Our tragic hero Eddie Carbone (Scott Aiello) works on the docks in 1950s Brooklyn; still an Italian stronghold as our narrator, and local lawyer, Alfieri (Bosco Hogan) informs us. But more important it’s still a Sicilian stronghold, and, as Alfieri warns us, the descendants of the Greeks at Syracuse are about to enact another tragedy. Eddie’s long-suffering wife Beatrice (Niamh McCann) raises Eddie’s niece Catherine (Lauren Coe) almost as her own daughter, but everything is about to change for the Carbones as she prepares to shelter her cousins Marco (Peter Coonan) and Rodolpho (Joey Phillips), fresh off a boat from Sicily and very illegal in their immigration status. But Eddie is aggrieved when Rodolpho takes a liking to Catherine, and so picks fault with Rodolpho’s extroversion that Marco has to protectively step in. But Eddie’s true motivation is even darker…
Set designer Beowulf Boritt places dockyard gantries funnelling the audience’s gaze in an odd trick of perspective towards a huge backdrop of the Brooklyn Bridge. These gantries then close in to create, with the addition of a dropped-down light-shade, the Carbones’ apartment. Dowling dispenses with the elaborately shifting sets of his 2011 version of The Field, instead seamlessly changing location for scenes via Malcolm Rippeth’s expressive lighting design. He also makes notable use of Denis Clohessy’s sound design to inject a literal note of menace at the curtain when Marco effortlessly lifts a chair by one leg to issue an unspoken threat to Eddie to leave Rodolpho alone. Coonan’s physicality is brilliantly used to make Marco a man of few words, gentle, unless you cross him, and then implacably set on hurting enemies in the approved pre-Socratic Greek moral code.

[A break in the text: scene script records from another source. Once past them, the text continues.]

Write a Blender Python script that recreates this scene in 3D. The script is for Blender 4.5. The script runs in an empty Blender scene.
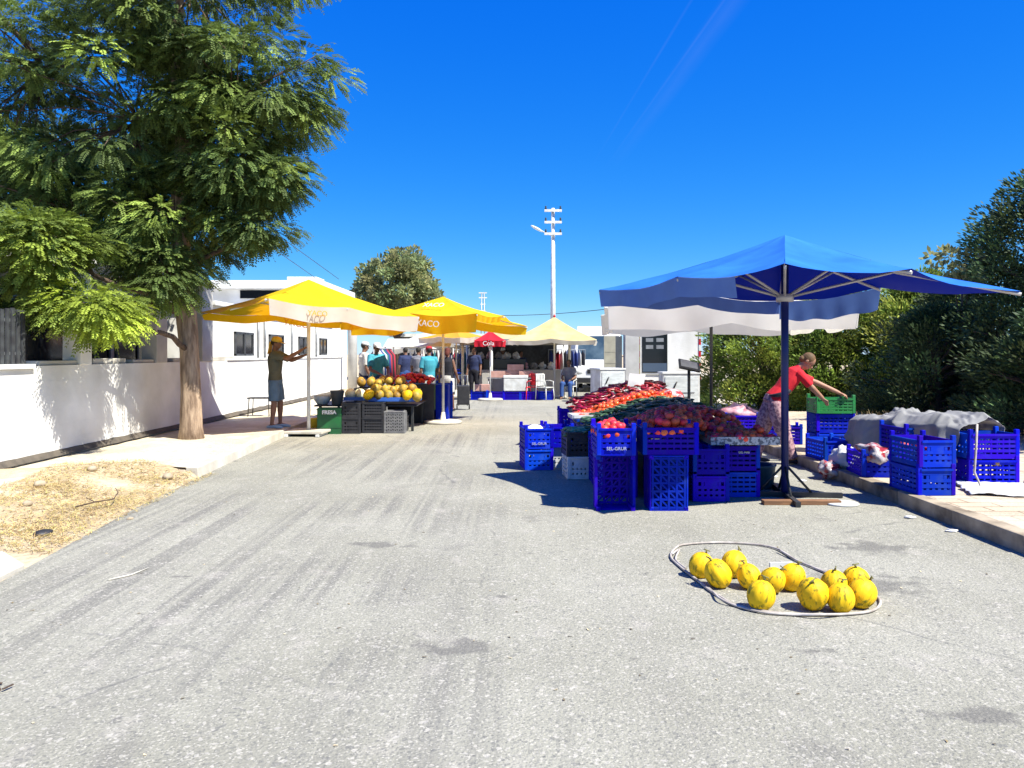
import bpy, bmesh, math, random
import numpy as np
from mathutils import Vector, Matrix, Euler, noise
R = math.radians
random.seed(7); rng = np.random.default_rng(7)
scene = bpy.context.scene
COL = scene.collection

# ------------------------------------------------------------------ camera, sky, sun, exposure
F, CX, HY, CH = 769.0, 512.0, 353.0, 1.57
cam_d = bpy.data.cameras.new("camera"); cam = bpy.data.objects.new("camera", cam_d); COL.objects.link(cam)
cam.location = (0, 0, CH); cam.rotation_euler = (R(90), 0, 0)
cam_d.sensor_width = 36; cam_d.lens = F / 1024 * 36; cam_d.shift_y = -(384 - HY) / 1024
cam_d.clip_end = 2000; cam_d.clip_start = 0.05
scene.camera = cam
SUNV = Vector((0.62, -0.42, 1.0)).normalized()
elev = math.asin(SUNV.z); azi = math.atan2(SUNV.x, SUNV.y)
world = bpy.data.worlds.new("World"); scene.world = world; world.use_nodes = True
wn = world.node_tree; wn.nodes.clear()
sky = wn.nodes.new('ShaderNodeTexSky'); sky.sky_type = 'NISHITA'; sky.sun_disc = False
sky.sun_elevation = elev; sky.sun_rotation = azi; sky.ozone_density = 3.0; sky.air_density = 0.75; sky.dust_density = 0.1
hs = wn.nodes.new('ShaderNodeHueSaturation'); hs.inputs['Saturation'].default_value = 1.38; hs.inputs['Value'].default_value = 1.0
hs.inputs['Hue'].default_value = 0.507
bg = wn.nodes.new('ShaderNodeBackground'); bg.inputs['Strength'].default_value = 0.098
wo = wn.nodes.new('ShaderNodeOutputWorld')
wn.links.new(sky.outputs[0], hs.inputs['Color'])
sx = wn.nodes.new('ShaderNodeSeparateColor'); cx_n = wn.nodes.new('ShaderNodeCombineColor'); wn.links.new(hs.outputs[0], sx.inputs[0])
for i_, (mul_, pw_) in enumerate(((.37, 1.12), (.96, .76), (3.35, .25))):      # deep saturated Aegean blue
    pn = wn.nodes.new('ShaderNodeMath'); pn.operation = 'POWER'; pn.inputs[1].default_value = pw_; mn = wn.nodes.new('ShaderNodeMath'); mn.operation = 'MULTIPLY'; mn.inputs[1].default_value = mul_
    wn.links.new(sx.outputs[i_], pn.inputs[0]); wn.links.new(pn.outputs[0], mn.inputs[0]); wn.links.new(mn.outputs[0], cx_n.inputs[i_])
def wm(op, a, b=None, clamp=False):
    n_ = wn.nodes.new('ShaderNodeMath'); n_.operation = op; n_.use_clamp = clamp
    for i_, q_ in enumerate((a, b)):
        if q_ is None: continue
        if isinstance(q_, (int, float)): n_.inputs[i_].default_value = q_
        else: wn.links.new(q_, n_.inputs[i_])
    return n_.outputs[0]
wtc = wn.nodes.new('ShaderNodeTexCoord'); wsx = wn.nodes.new('ShaderNodeSeparateXYZ'); wn.links.new(wtc.outputs['Generated'], wsx.inputs[0])
zc_ = wm('MAXIMUM', wsx.outputs[2], .02); px_ = wm('DIVIDE', wsx.outputs[0], zc_); py_ = wm('DIVIDE', wsx.outputs[1], zc_)
wcm = wn.nodes.new('ShaderNodeCombineXYZ'); wn.links.new(px_, wcm.inputs[0]); wn.links.new(wm('MULTIPLY', py_, .25), wcm.inputs[1])
wno = wn.nodes.new('ShaderNodeTexNoise'); wno.inputs['Scale'].default_value = 9; wno.inputs['Detail'].default_value = 4; wn.links.new(wcm.outputs[0], wno.inputs['Vector'])
tot = None
for (cx0, sl, wd, am) in ((.60, -.042, .007, .45), (.71, -.05, .007, .5), (.73, -.045, .05, .5)):
    ln_ = wm('ABSOLUTE', wm('SUBTRACT', px_, wm('ADD', wm('MULTIPLY', py_, sl), cx0)))
    bnd = wm('MULTIPLY', wm('SUBTRACT', 1.0, wm('DIVIDE', ln_, wd), True), am); tot = bnd if tot is None else wm('ADD', tot, bnd)
alo = wm('MULTIPLY', wm('MULTIPLY', wm('SUBTRACT', py_, 1.2), 1.5, True), wm('MULTIPLY', wm('SUBTRACT', 4.2, py_), .7, True))
fac = wm('MULTIPLY', wm('MULTIPLY', tot, alo), wm('MULTIPLY', wno.outputs[0], .13))
cmx = wn.nodes.new('ShaderNodeMix'); cmx.data_type = 'RGBA'; wn.links.new(fac, cmx.inputs[0]); wn.links.new(cx_n.outputs[0], cmx.inputs[6]); cmx.inputs[7].default_value = (2.4, 2.9, 5.2, 1)
wn.links.new(cmx.outputs[2], bg.inputs[0]); wn.links.new(bg.outputs[0], wo.inputs[0])
sd = bpy.data.lights.new("sun", 'SUN'); sd.energy = 5.0; sd.angle = R(0.5); sd.color = (1.0, 0.965, 0.84)
sun = bpy.data.objects.new("sun", sd); COL.objects.link(sun)
sun.rotation_euler = (-SUNV).to_track_quat('-Z', 'Y').to_euler(); sun.location = SUNV * 60
vs = scene.view_settings
vs.view_transform = 'Standard'; vs.look = 'None'; vs.exposure = 1.05; vs.gamma = 1.0; vs.use_curve_mapping = False

def at(px, py, D): return Vector(((px - CX) / F * D, D, CH - (py - HY) / F * D))

# ------------------------------------------------------------------ materials
MATS = {}
def mat(name, c, rough=0.7, c2=None, scale=6.0, detail=4.0, bump=0.0, bscale=None, spec=0.4, metal=0.0, trans=0.0, vary=0.0, stretch=None, coat=0.0, emis=0.0, tcol=None, tint=False, lo=0.35, hi=0.65):
    if name in MATS: return MATS[name]
    m = bpy.data.materials.new(name); MATS[name] = m; m.use_nodes = True
    nt = m.node_tree; N = nt.nodes; L = nt.links
    b = N['Principled BSDF']; out = N['Material Output']
    b.inputs['Base Color'].default_value = (*c, 1); b.inputs['Roughness'].default_value = rough
    b.inputs['Specular IOR Level'].default_value = spec; b.inputs['Metallic'].default_value = metal
    if coat: b.inputs['Coat Weight'].default_value = coat
    tc = N.new('ShaderNodeTexCoord'); src = tc.outputs['Object']
    if stretch:
        mp = N.new('ShaderNodeMapping'); mp.inputs['Scale'].default_value = stretch; L.new(src, mp.inputs[0]); src = mp.outputs[0]
    colout = None
    if c2 is not None:
        n = N.new('ShaderNodeTexNoise'); n.inputs['Scale'].default_value = scale; n.inputs['Detail'].default_value = detail; L.new(src, n.inputs['Vector'])
        r = N.new('ShaderNodeMapRange'); r.inputs[1].default_value = lo; r.inputs[2].default_value = hi; L.new(n.outputs[0], r.inputs[0])
        mx = N.new('ShaderNodeMix'); mx.data_type = 'RGBA'; L.new(r.outputs[0], mx.inputs[0])
        mx.inputs[6].default_value = (*c, 1); mx.inputs[7].default_value = (*c2, 1); colout = mx.outputs[2]
    if tint:
        a = N.new('ShaderNodeAttribute'); a.attribute_name = 'tint'
        mm = N.new('ShaderNodeMix'); mm.data_type = 'RGBA'; mm.blend_type = 'MULTIPLY'; mm.inputs[0].default_value = 1
        if colout: L.new(colout, mm.inputs[6])
        else: mm.inputs[6].default_value = (*c, 1)
        L.new(a.outputs['Color'], mm.inputs[7]); colout = mm.outputs[2]
    if vary:
        oi = N.new('ShaderNodeObjectInfo'); h = N.new('ShaderNodeHueSaturation')
        r2 = N.new('ShaderNodeMapRange'); r2.inputs[3].default_value = 1 - vary; r2.inputs[4].default_value = 1 + vary; L.new(oi.outputs['Random'], r2.inputs[0])
        L.new(r2.outputs[0], h.inputs['Value'])
        r3 = N.new('ShaderNodeMapRange'); r3.inputs[3].default_value = 0.5 - vary * .05; r3.inputs[4].default_value = 0.5 + vary * .05
        wnn = N.new('ShaderNodeTexWhiteNoise'); wnn.noise_dimensions = '1D'; L.new(oi.outputs['Random'], wnn.inputs['W']); L.new(wnn.outputs[0], r3.inputs[0]); L.new(r3.outputs[0], h.inputs['Hue'])
        if colout: L.new(colout, h.inputs['Color'])
        else: h.inputs['Color'].default_value = (*c, 1)
        colout = h.outputs[0]
    if colout: L.new(colout, b.inputs['Base Color'])
    if bump:
        n2 = N.new('ShaderNodeTexNoise'); n2.inputs['Scale'].default_value = bscale or scale * 3; n2.inputs['Detail'].default_value = 6; L.new(src, n2.inputs['Vector'])
        bp = N.new('ShaderNodeBump'); bp.inputs['Strength'].default_value = 0.6; bp.inputs['Distance'].default_value = bump; L.new(n2.outputs[0], bp.inputs['Height']); L.new(bp.outputs[0], b.inputs['Normal'])
    if emis:
        b.inputs['Emission Color'].default_value = (*c, 1); b.inputs['Emission Strength'].default_value = emis
    if trans:
        t = N.new('ShaderNodeBsdfTranslucent'); t.inputs[0].default_value = (*(tcol or c), 1)
        if colout and not tcol: L.new(colout, t.inputs[0])
        ms = N.new('ShaderNodeMixShader'); ms.inputs[0].default_value = trans
        L.new(b.outputs[0], ms.inputs[1]); L.new(t.outputs[0], ms.inputs[2]); L.new(ms.outputs[0], out.inputs[0])
    return m

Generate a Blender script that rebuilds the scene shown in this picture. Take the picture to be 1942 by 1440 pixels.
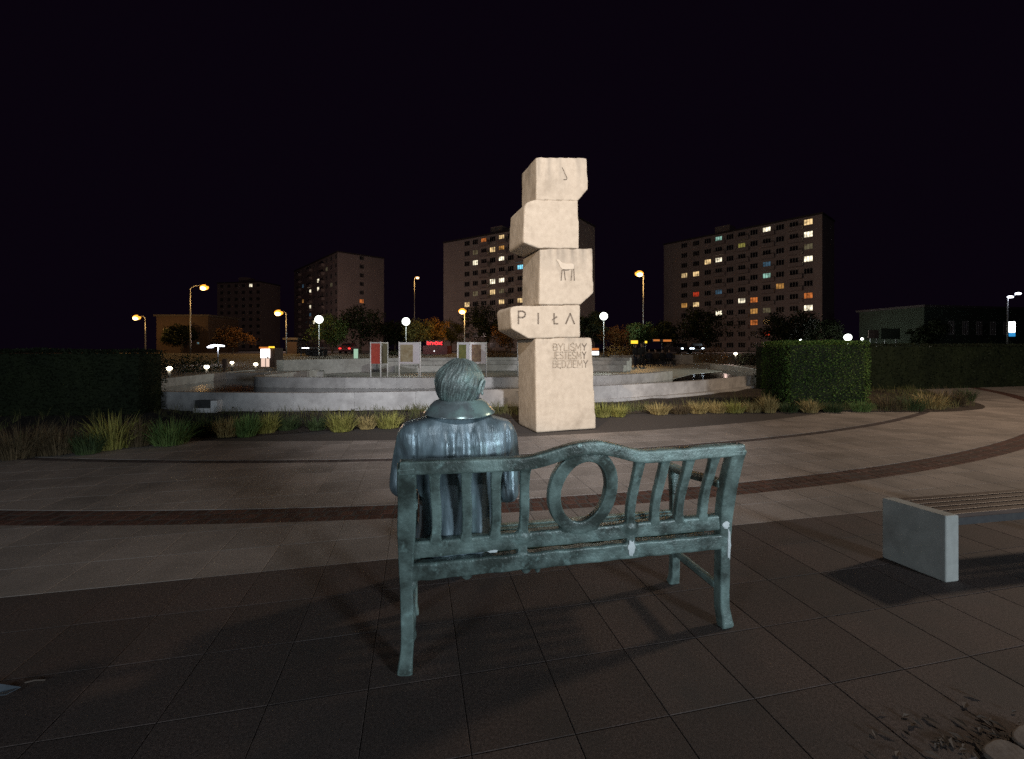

Aiello is fantastic as a decent man destroying himself, at times even echoing The Crucible’s John Proctor’s concern for his good name. Aiello keeps audience sympathy as Eddie’s mind unravels because of an incestuous desire he can’t even acknowledge to himself without tearing up (though he does this maybe once too often). His attempt to convince Alfieri (a very empathetic Hogan) that Rodolpho’s ‘not right’ is played for laughs as Alfieri simply does not get what Eddie is trying to nudge, nudge about. Rodolpho is clearly not ‘not right’, but Eddie does seem to have half a point, in that Rodolpho decided (rather too quickly) to marry literally the first eligible American citizen he set eyes on. But then Alfieri’s warning that God can give someone an excessive amount of love is evidenced in a shocking scene of aggressive sexuality.
Freud notwithstanding human incest in Greek tragedies was unwitting. Miller deliberately shocks with the intentionality here, even as the vice inexorably closes for Eddie in this riveting, disturbing production.
4/5
A View from the Bridge continues its run at the Gate Theatre until the 24th of October.